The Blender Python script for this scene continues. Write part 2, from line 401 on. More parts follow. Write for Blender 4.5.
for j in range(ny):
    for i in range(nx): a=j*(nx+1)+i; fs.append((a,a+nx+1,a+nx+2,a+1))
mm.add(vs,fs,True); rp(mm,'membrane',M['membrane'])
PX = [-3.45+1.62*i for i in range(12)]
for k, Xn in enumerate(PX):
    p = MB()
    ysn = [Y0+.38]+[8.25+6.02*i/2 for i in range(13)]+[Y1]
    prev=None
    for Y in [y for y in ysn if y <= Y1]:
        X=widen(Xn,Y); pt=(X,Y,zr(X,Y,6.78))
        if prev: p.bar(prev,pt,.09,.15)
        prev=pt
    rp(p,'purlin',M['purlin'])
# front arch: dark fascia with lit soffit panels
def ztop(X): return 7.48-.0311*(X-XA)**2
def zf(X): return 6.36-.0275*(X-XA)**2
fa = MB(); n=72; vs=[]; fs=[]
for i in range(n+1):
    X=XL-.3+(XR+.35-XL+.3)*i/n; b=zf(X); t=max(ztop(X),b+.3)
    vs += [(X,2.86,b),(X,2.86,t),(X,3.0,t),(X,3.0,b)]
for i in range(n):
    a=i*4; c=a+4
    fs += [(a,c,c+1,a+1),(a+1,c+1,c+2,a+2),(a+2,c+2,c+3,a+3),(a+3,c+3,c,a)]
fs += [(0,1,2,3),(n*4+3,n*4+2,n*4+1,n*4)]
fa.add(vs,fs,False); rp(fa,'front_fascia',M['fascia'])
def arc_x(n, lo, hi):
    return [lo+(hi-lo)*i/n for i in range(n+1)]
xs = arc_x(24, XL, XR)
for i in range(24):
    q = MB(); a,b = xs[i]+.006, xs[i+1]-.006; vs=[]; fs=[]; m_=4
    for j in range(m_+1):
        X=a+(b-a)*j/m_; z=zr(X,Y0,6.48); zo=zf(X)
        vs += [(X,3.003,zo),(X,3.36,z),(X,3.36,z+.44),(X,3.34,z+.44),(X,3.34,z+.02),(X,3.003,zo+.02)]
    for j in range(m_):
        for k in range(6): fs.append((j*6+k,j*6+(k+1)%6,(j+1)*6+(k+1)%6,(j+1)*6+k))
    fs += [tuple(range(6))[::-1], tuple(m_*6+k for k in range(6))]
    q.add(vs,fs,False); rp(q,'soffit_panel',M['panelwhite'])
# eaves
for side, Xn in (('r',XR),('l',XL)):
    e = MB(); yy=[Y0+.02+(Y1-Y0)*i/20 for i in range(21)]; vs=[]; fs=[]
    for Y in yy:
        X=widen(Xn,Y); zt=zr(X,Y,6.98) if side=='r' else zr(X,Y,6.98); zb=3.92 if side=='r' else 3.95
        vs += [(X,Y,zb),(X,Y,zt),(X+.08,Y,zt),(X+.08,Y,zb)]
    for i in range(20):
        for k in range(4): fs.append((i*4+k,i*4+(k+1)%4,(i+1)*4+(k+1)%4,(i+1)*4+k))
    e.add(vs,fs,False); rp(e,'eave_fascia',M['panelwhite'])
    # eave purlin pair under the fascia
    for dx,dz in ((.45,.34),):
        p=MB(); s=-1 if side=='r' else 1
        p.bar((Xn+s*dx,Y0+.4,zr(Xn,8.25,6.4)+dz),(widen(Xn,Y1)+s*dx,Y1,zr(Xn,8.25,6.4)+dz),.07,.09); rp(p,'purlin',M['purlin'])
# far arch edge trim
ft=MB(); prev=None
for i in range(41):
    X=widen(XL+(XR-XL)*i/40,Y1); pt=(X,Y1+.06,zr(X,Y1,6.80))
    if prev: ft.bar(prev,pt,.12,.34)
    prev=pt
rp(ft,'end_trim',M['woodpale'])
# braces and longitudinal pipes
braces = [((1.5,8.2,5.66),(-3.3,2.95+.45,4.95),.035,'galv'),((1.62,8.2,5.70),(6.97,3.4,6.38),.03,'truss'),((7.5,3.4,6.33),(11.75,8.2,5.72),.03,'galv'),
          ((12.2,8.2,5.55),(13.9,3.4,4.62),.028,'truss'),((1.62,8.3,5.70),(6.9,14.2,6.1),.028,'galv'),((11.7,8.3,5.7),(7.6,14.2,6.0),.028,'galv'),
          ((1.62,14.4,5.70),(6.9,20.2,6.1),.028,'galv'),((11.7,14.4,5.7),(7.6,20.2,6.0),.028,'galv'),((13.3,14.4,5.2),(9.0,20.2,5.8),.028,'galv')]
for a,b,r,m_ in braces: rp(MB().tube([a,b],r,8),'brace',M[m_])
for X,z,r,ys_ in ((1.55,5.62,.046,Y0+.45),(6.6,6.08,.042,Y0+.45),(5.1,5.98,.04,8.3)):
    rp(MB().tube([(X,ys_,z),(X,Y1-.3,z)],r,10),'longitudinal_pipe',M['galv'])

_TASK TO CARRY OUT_
Output the full listing without altering anything.

_TASK SOLUTION_
The Blender Python script for this scene continues. Write part 2, from line 401 on. More parts follow. Write for Blender 4.5.
for j in range(ny):
    for i in range(nx): a=j*(nx+1)+i; fs.append((a,a+nx+1,a+nx+2,a+1))
mm.add(vs,fs,True); rp(mm,'membrane',M['membrane'])
PX = [-3.45+1.62*i for i in range(12)]
for k, Xn in enumerate(PX):
    p = MB()
    ysn = [Y0+.38]+[8.25+6.02*i/2 for i in range(13)]+[Y1]
    prev=None
    for Y in [y for y in ysn if y <= Y1]:
        X=widen(Xn,Y); pt=(X,Y,zr(X,Y,6.78))
        if prev: p.bar(prev,pt,.09,.15)
        prev=pt
    rp(p,'purlin',M['purlin'])
# front arch: dark fascia with lit soffit panels
def ztop(X): return 7.48-.0311*(X-XA)**2
def zf(X): return 6.36-.0275*(X-XA)**2
fa = MB(); n=72; vs=[]; fs=[]
for i in range(n+1):
    X=XL-.3+(XR+.35-XL+.3)*i/n; b=zf(X); t=max(ztop(X),b+.3)
    vs += [(X,2.86,b),(X,2.86,t),(X,3.0,t),(X,3.0,b)]
for i in range(n):
    a=i*4; c=a+4
    fs += [(a,c,c+1,a+1),(a+1,c+1,c+2,a+2),(a+2,c+2,c+3,a+3),(a+3,c+3,c,a)]
fs += [(0,1,2,3),(n*4+3,n*4+2,n*4+1,n*4)]
fa.add(vs,fs,False); rp(fa,'front_fascia',M['fascia'])
def arc_x(n, lo, hi):
    return [lo+(hi-lo)*i/n for i in range(n+1)]
xs = arc_x(24, XL, XR)
for i in range(24):
    q = MB(); a,b = xs[i]+.006, xs[i+1]-.006; vs=[]; fs=[]; m_=4
    for j in range(m_+1):
        X=a+(b-a)*j/m_; z=zr(X,Y0,6.48); zo=zf(X)
        vs += [(X,3.003,zo),(X,3.36,z),(X,3.36,z+.44),(X,3.34,z+.44),(X,3.34,z+.02),(X,3.003,zo+.02)]
    for j in range(m_):
        for k in range(6): fs.append((j*6+k,j*6+(k+1)%6,(j+1)*6+(k+1)%6,(j+1)*6+k))
    fs += [tuple(range(6))[::-1], tuple(m_*6+k for k in range(6))]
    q.add(vs,fs,False); rp(q,'soffit_panel',M['panelwhite'])
# eaves
for side, Xn in (('r',XR),('l',XL)):
    e = MB(); yy=[Y0+.02+(Y1-Y0)*i/20 for i in range(21)]; vs=[]; fs=[]
    for Y in yy:
        X=widen(Xn,Y); zt=zr(X,Y,6.98) if side=='r' else zr(X,Y,6.98); zb=3.92 if side=='r' else 3.95
        vs += [(X,Y,zb),(X,Y,zt),(X+.08,Y,zt),(X+.08,Y,zb)]
    for i in range(20):
        for k in range(4): fs.append((i*4+k,i*4+(k+1)%4,(i+1)*4+(k+1)%4,(i+1)*4+k))
    e.add(vs,fs,False); rp(e,'eave_fascia',M['panelwhite'])
    # eave purlin pair under the fascia
    for dx,dz in ((.45,.34),):
        p=MB(); s=-1 if side=='r' else 1
        p.bar((Xn+s*dx,Y0+.4,zr(Xn,8.25,6.4)+dz),(widen(Xn,Y1)+s*dx,Y1,zr(Xn,8.25,6.4)+dz),.07,.09); rp(p,'purlin',M['purlin'])
# far arch edge trim
ft=MB(); prev=None
for i in range(41):
    X=widen(XL+(XR-XL)*i/40,Y1); pt=(X,Y1+.06,zr(X,Y1,6.80))
    if prev: ft.bar(prev,pt,.12,.34)
    prev=pt
rp(ft,'end_trim',M['woodpale'])
# braces and longitudinal pipes
braces = [((1.5,8.2,5.66),(-3.3,2.95+.45,4.95),.035,'galv'),((1.62,8.2,5.70),(6.97,3.4,6.38),.03,'truss'),((7.5,3.4,6.33),(11.75,8.2,5.72),.03,'galv'),
          ((12.2,8.2,5.55),(13.9,3.4,4.62),.028,'truss'),((1.62,8.3,5.70),(6.9,14.2,6.1),.028,'galv'),((11.7,8.3,5.7),(7.6,14.2,6.0),.028,'galv'),
          ((1.62,14.4,5.70),(6.9,20.2,6.1),.028,'galv'),((11.7,14.4,5.7),(7.6,20.2,6.0),.028,'galv'),((13.3,14.4,5.2),(9.0,20.2,5.8),.028,'galv')]
for a,b,r,m_ in braces: rp(MB().tube([a,b],r,8),'brace',M[m_])
for X,z,r,ys_ in ((1.55,5.62,.046,Y0+.45),(6.6,6.08,.042,Y0+.45),(5.1,5.98,.04,8.3)):
    rp(MB().tube([(X,ys_,z),(X,Y1-.3,z)],r,10),'longitudinal_pipe',M['galv'])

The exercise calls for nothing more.